[BEGIN]

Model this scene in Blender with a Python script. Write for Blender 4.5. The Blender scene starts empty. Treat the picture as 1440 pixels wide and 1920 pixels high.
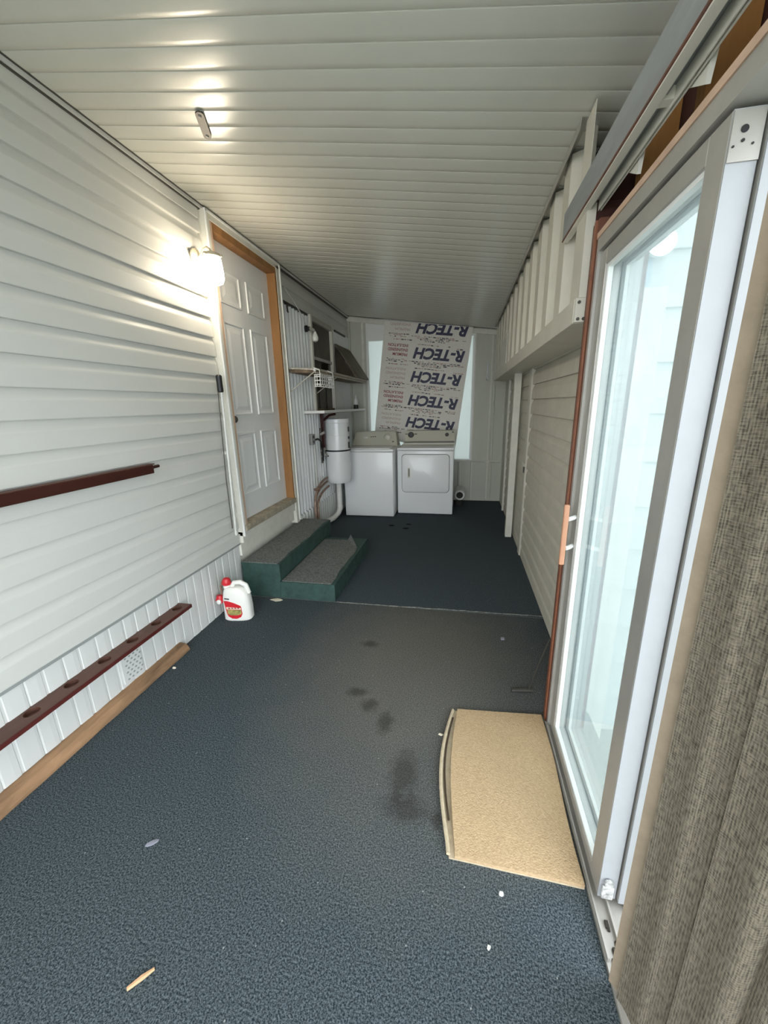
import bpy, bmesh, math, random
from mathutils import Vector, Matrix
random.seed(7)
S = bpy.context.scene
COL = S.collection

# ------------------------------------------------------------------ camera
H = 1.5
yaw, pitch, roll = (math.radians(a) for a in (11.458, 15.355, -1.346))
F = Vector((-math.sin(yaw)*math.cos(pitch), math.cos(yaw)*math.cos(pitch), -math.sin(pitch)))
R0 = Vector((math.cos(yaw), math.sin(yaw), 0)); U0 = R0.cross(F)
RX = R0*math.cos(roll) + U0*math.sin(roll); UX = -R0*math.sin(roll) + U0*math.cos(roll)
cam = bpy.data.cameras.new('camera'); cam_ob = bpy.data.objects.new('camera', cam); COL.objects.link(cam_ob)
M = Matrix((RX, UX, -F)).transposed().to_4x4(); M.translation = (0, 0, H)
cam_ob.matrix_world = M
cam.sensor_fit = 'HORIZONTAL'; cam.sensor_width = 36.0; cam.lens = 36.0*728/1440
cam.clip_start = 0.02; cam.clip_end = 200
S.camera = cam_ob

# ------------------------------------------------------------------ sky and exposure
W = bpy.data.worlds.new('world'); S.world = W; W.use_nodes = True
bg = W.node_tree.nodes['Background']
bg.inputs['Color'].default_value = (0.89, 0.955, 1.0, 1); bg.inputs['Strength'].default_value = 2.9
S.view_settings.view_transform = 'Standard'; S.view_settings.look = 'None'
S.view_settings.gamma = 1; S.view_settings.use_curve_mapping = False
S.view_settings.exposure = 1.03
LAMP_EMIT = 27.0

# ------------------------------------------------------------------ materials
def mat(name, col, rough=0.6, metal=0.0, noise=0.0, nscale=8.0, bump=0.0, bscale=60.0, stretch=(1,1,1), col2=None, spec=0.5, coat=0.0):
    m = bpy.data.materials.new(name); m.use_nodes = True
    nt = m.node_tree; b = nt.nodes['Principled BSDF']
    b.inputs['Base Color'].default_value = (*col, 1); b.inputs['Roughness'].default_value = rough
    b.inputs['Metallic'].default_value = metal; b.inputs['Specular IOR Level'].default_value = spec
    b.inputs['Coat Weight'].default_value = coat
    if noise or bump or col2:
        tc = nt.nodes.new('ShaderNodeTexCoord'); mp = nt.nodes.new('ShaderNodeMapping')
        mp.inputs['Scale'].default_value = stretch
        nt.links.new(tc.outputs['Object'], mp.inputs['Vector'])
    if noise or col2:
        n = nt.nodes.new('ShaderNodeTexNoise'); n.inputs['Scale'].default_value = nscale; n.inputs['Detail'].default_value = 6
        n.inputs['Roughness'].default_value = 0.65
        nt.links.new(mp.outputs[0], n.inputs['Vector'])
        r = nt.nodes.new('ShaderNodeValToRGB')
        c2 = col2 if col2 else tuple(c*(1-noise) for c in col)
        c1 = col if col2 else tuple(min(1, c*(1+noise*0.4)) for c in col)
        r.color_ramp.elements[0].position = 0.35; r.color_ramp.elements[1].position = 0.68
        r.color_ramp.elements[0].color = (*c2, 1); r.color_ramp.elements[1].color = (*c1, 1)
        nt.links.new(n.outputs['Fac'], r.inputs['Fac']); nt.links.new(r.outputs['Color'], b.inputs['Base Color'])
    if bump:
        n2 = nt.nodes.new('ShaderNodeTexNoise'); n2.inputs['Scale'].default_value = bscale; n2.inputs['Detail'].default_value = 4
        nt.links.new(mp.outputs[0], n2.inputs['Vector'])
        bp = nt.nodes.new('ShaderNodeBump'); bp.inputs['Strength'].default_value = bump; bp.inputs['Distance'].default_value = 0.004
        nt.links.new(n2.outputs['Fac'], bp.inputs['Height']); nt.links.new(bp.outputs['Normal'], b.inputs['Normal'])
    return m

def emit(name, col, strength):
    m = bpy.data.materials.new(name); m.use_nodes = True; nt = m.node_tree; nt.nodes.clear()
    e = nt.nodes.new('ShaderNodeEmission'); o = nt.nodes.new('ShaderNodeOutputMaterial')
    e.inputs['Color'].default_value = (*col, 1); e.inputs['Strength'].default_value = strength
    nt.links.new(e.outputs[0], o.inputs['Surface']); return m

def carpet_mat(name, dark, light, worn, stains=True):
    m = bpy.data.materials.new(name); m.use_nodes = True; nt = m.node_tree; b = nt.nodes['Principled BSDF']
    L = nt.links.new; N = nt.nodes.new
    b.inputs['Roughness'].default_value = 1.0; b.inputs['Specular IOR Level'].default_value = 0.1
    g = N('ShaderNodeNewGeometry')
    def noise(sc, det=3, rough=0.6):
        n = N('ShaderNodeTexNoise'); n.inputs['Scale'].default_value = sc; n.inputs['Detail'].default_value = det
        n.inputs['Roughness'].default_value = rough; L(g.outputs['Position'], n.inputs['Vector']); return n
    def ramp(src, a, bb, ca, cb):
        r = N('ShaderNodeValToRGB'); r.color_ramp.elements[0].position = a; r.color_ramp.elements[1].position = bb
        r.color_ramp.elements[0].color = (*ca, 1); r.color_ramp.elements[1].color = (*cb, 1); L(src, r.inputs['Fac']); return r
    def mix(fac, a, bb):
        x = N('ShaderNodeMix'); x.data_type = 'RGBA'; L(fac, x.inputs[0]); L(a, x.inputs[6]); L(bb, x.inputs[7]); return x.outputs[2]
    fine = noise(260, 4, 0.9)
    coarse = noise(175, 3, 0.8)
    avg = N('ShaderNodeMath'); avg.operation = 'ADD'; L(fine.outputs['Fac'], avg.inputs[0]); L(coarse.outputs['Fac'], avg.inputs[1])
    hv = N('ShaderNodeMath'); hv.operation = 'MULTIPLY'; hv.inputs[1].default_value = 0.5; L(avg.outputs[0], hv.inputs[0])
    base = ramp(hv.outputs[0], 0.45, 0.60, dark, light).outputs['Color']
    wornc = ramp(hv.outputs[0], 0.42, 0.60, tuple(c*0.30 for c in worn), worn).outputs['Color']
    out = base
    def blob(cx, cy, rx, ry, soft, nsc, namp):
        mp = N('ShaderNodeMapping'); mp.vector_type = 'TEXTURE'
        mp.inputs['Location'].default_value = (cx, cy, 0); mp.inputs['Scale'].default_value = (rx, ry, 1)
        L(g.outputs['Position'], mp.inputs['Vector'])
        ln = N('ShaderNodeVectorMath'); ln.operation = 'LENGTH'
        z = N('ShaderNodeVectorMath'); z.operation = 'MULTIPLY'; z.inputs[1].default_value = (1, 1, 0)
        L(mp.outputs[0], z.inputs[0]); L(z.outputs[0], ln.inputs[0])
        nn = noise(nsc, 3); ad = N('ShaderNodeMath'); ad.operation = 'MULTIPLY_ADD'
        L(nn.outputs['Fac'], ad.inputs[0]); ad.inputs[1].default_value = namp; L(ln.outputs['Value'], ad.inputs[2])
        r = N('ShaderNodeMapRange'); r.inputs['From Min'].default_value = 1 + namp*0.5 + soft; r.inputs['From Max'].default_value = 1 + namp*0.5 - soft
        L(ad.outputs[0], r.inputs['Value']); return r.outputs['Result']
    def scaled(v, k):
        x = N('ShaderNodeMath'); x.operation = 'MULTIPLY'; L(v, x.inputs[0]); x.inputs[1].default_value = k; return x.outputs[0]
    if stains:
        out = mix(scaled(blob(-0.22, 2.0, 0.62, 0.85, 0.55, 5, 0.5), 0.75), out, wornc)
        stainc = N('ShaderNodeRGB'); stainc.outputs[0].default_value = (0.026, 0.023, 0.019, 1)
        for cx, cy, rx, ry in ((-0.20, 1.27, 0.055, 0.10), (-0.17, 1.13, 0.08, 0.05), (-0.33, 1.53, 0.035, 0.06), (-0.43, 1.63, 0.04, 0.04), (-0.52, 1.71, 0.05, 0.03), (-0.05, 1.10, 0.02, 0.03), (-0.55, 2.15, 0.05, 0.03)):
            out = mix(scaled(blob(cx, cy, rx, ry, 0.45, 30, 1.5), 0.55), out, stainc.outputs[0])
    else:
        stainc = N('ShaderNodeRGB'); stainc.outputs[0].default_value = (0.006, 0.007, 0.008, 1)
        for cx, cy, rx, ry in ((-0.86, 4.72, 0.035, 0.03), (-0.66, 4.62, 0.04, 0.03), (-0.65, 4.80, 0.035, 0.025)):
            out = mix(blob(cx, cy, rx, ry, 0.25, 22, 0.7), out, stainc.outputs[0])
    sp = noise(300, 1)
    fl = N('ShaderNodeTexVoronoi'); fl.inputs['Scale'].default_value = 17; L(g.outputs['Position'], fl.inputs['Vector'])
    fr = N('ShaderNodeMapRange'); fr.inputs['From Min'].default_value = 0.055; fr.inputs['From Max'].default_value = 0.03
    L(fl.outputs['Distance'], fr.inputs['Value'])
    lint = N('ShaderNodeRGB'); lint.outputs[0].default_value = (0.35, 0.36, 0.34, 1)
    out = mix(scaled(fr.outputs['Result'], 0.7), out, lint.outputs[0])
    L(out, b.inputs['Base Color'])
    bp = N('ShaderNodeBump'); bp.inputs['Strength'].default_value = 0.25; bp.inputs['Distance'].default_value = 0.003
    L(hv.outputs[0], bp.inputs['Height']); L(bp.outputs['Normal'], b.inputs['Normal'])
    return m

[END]

• EXERCISE TASK: Starting at the top of the listing above, please restate word for word each line up to and including the one that holds "COL = S.collection", omitting every image.

• ANSWER FOR THE TASK:
Model this scene in Blender with a Python script. Write for Blender 4.5. The Blender scene starts empty. Treat the picture as 1440 pixels wide and 1920 pixels high.
import bpy, bmesh, math, random
from mathutils import Vector, Matrix
random.seed(7)
S = bpy.context.scene
COL = S.collection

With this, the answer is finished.